Non solo pitture ma oggetti e sculture, icone totemiche che creano un fiume di energia che attraversa questa personale calma, voluttuosa e ricca di sorprese, come la sala decorata dai professionisti di Broadway in collaborazione con l’artista.   Puoi andarci con in testa le parole che usò l’allora sindaco di New York Rudolph Giuliani (“sick and disgusting”) e tirare dritto fino all’opera incriminata più di 15 anni or sono, The Holy Virgin Mary (1996) e chiederti se lo scandalo stia più nella Madonna di colore, nella cacca di elefante usata come decoro e piedistallo della tela, o nel collage di fondoschiena etnici nell’atto dell’accoppiamento tratti da riviste non proprio parrocchiali.

Oppure puoi andarci in versione un po’ rasta: felpa oversize, cuffiette con i Wu-Tang Clan, e cominciare a godere ancora prima di entrare al New Museum degli Afro Margin, disegni afro così chic da ricoprire gli ampi ingressi a vetrata, e svolazzare morbidi fino ad atterrare su un abito disegnato dall’artista e in vendita nello shop del museo. Puoi vederla da connoisseur, come se guardassi il Tiziano alla National Gallery di Londra che ritrae Diana e Atteone da Le Metamorfosi di Ovidio, cercando nella pittura figurativa il passaggio tra l’umano e il divino.

Puoi andarci come un adolescente e seguire le avventure di Captain Shit and the Legend of the Black Stars o The Naked Spirit of Captain Shit (1998), il personaggio creato da Ofili, metà supereroe e metà musicista, circondato da una folla di fan adoranti.

Oppure lasciarsi guidare dal titolo della mostra, e tra le tele Blue Devils (2014) che ritraggono i minacciosi personaggi del carnevale di Panamin (città del Trinidad) coperti di pigmento blu, vivere il passaggio dalle tenebre alla luce, dalla notte al giorno.

Spesso associato a Jean-Michel Basquiat per l’orgoglio black, a Piero Manzoni per la merda d’artista, a Gabriel Orozco per i numerosi rimandi transculturali, le opere realizzate in due decenni da Chris Ofili (vincitore del Turner Prize nel 1998 e artista invitato a rappresentare la Gran Bretagna alla Biennale del 2003) appaiono stranamente contraddittorie: nella grigia Inghilterra ha dipinto brillanti motivi floreali, nell’isola di Trinidad, dove vive dal 2005, i suoi soggetti sono invece diventati scuri.
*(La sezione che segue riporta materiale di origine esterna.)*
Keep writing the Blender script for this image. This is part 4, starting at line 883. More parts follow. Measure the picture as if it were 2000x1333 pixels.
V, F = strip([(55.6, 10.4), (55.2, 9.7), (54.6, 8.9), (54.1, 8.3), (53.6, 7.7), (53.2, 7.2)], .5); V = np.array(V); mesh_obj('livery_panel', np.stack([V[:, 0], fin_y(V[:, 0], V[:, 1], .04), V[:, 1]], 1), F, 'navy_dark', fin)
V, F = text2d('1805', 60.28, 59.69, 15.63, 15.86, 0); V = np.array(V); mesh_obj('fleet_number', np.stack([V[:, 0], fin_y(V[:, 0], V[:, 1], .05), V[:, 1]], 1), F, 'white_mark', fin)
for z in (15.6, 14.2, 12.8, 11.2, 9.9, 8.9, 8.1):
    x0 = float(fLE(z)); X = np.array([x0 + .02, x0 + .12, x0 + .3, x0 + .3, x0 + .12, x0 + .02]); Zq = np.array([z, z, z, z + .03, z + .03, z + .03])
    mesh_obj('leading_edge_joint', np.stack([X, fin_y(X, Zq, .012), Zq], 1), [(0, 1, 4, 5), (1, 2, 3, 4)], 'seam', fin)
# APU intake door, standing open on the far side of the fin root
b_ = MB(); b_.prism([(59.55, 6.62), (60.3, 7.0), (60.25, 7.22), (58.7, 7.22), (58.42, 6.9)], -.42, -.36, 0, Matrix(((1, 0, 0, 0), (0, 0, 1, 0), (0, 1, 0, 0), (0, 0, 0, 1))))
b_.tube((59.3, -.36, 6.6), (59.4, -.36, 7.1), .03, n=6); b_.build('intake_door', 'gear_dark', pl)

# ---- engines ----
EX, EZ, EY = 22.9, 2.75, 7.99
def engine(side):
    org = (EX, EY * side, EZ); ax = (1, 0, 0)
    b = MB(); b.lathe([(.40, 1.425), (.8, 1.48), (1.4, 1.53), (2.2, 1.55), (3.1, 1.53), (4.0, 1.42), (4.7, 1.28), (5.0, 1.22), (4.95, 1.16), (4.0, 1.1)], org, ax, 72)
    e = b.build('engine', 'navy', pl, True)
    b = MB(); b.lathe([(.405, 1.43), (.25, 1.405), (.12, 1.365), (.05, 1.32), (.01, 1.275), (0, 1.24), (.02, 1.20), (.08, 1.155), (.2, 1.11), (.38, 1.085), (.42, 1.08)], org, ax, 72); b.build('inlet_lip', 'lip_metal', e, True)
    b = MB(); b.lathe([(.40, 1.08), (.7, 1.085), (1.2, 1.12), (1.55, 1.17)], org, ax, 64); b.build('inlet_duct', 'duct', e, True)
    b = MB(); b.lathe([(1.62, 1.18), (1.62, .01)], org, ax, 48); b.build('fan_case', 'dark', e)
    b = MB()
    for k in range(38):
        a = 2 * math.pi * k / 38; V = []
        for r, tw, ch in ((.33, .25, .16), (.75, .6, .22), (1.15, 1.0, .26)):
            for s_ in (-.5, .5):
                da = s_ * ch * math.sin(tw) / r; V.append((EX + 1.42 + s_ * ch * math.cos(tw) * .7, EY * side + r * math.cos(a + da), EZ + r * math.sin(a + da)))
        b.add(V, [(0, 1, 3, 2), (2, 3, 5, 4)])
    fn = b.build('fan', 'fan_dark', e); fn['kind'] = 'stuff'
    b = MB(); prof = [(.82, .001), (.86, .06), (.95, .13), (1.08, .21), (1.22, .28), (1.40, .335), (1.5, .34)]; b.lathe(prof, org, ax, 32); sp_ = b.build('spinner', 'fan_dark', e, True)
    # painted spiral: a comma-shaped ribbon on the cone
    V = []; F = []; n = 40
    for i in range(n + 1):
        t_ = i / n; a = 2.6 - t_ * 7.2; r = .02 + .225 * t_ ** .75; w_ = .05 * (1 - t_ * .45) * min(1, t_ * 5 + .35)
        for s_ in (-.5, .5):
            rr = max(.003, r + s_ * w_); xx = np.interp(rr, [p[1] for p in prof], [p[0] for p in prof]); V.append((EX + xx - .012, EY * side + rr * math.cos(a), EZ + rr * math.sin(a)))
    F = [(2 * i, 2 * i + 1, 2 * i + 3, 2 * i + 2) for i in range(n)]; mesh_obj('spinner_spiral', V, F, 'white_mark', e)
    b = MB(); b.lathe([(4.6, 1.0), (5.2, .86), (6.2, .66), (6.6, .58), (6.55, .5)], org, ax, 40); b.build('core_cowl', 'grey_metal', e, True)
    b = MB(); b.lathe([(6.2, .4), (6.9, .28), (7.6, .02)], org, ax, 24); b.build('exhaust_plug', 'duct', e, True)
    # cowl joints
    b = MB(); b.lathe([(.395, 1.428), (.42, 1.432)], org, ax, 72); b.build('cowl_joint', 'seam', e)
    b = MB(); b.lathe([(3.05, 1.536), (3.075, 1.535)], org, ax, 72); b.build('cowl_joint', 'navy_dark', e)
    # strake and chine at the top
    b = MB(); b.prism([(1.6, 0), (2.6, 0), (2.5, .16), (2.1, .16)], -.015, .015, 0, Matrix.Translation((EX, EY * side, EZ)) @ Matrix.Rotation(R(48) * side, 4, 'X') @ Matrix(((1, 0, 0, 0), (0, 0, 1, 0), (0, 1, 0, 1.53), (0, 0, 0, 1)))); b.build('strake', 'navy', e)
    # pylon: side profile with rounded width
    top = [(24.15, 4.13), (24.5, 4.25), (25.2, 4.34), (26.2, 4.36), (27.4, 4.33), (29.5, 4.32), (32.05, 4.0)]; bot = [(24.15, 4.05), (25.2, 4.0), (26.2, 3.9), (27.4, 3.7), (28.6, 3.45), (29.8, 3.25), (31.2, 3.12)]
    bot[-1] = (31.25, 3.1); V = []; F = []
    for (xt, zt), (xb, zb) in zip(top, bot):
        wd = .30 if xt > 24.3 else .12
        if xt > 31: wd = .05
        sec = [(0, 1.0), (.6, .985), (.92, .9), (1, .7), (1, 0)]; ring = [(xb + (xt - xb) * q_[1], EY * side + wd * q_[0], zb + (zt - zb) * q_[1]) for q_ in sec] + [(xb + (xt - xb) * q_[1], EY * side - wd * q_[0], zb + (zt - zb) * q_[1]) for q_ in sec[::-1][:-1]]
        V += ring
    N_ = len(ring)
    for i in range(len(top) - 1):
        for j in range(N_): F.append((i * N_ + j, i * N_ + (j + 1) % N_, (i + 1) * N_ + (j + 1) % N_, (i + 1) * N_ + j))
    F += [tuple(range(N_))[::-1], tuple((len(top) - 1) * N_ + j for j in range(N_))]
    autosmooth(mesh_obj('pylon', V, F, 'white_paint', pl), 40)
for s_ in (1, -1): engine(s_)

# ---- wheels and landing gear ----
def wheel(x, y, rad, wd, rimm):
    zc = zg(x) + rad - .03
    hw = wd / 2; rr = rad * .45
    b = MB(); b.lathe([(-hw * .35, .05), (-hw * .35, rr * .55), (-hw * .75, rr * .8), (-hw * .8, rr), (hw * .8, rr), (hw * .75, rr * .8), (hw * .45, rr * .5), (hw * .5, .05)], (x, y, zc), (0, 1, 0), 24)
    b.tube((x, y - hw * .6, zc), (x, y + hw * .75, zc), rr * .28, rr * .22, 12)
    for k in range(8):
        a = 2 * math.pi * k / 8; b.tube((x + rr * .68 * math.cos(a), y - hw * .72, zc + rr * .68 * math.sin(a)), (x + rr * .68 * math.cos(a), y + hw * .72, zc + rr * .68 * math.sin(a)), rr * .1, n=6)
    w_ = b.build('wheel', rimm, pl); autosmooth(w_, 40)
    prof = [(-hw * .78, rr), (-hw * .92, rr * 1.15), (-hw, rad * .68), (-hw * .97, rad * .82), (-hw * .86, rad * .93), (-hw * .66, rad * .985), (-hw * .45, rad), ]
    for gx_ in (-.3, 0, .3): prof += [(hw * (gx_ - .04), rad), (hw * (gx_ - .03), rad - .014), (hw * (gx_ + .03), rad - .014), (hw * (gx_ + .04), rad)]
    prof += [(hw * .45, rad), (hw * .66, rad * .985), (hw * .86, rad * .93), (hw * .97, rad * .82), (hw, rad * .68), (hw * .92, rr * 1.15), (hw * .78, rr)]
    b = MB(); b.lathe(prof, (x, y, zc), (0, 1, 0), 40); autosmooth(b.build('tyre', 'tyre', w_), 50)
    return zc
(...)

Le sue categorie sono in costante mutazione; hip hop e poesia latina, cultura cosmopolita e pitture rupestri, dimensione terrena e spiritualità. In che cosa è ancora un Young British Artist, Chris Ofili 17 anni dopo?  Pur essendo l’unico della gang di “Sensation” (la mostra del 1997 che lo rese celebre a livello internazionale) a battere bandiera Afro green, Ofili condivide con il vecchio gruppo talento, curiosità, autoironia e un po’ di quel potere sciamanico in grado di trasformare la merda in oro.